Ancak Sayın Başbakan Yardımcım, bir konuyu açıklamama müsaade edin, bu son olacak, süremi de aştım farkındayım. Bugünkü basın toplantısında Sayın Başbakanın 2018'e ilişkin koymuş olduğu hedefleri ben duyunca kulaklarıma inanamadım. Şimdi, bir Hükûmetin Başbakanı 8 Ekim 2014 tarihinde bir OVP yayımlıyor. Bu orta vadeli programı yayımlarken, Sayın Başbakan Başbakan ve 2017'ye ilişkin 2015'ten...
(Mikrofon otomatik cihaz tarafından kapatıldı)
BAŞKAN - Devam edin lütfen, Sayın Bakanım dinliyor.
MÜSLİM SARI (İstanbul) - ...2017'ye kadar orta vadeli perspektif koyuyorsunuz ve bunu 8 Ekimde koyuyorsunuz ve diyorsunuz ki: "Türkiye ekonomisi olarak 2017'de gayrisafi millî hasılanın 975 milyar dolar olacağını öngörüyorum." diyorsunuz.

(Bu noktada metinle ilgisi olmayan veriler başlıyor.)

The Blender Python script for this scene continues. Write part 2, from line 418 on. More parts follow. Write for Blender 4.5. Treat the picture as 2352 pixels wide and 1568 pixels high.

Bundan bir ay sonra, daha bir ay geçmeden bugün bir açıklama yapıyorsunuz ve diyorsunuz ki: "2018'in sonunda gayrisafi yurt içi hasıla 1,3 trilyon dolar olacak." Yani, bu yılı kabaca 800 milyar dolardan kapattığımızı düşünelim, dört yılda 500 milyar dolarlık bir gayrisafi millî hasıla artışı yüzde 60'a denk geliyor. Türkiye ekonomisinin önümüzdeki dört yıl yüzde 60 mı büyümesi gerek, bu nasıl bir hesap? Eğer bu hesap doğruysa OVP'yi bir ay sonra revize mi ettiniz? Yani bir ay önce diyorsunuz ki: "OVP'de gayrisafi yurt içi hasıla 971, şimdi 1,3." Aynı şekilde "İşsizlik oranı 9,1; 2017'nin sonunda" diyorsunuz.
(Mikrofon otomatik cihaz tarafından kapatıldı)
MÜSLİM SARI (İstanbul) - Şimdi "Yüzde 7 civarında işsizlik." diyorsunuz Yani, bir ayda ne değişti bizim görmediğimiz, dünyanın genel konjonktüründe, Türkiye'nin genel ekonomik yapısında hiç düşünmediğimiz bir şey mi oldu? Şimdi, açıkçası ben bu yaklaşımı, bugün basın toplantısında tespit edilen, ele alınan yaklaşımı doğru bulmakla beraber hedefleri son derece hayalci görüyorum. Muhtemeldir ki, bugünden gerçekleşmesi mümkün olmayacağı artık kesinleşmiş olan 2023 hedeflerine göre oturup 2018'e ilişkin dört yıllık programlama yapmışsınız ve hesapları buna göre çıkartmışsınız. Şimdi, ben bu hesapların altındaki varsayımları merak ediyorum.
BAŞKAN - Lütfen toparlayalım.
MÜSLİM SARI (İstanbul) - Şimdi, OVP ile plan arasında bir şey olduğu ortaya çıkıyor.
Dolayısıyla burada ben ayakları yere basmayan hedefler manzumesi ve silsilesi görüyorum. Bu konuda bizi aydınlatırsanız, bu hedeflerin arkasındaki varsayımları bize söylerseniz biz de memnun oluruz diye, öğrenmiş oluruz diye düşünüyorum.
Bütçenizin hayırlı olmasını diliyorum.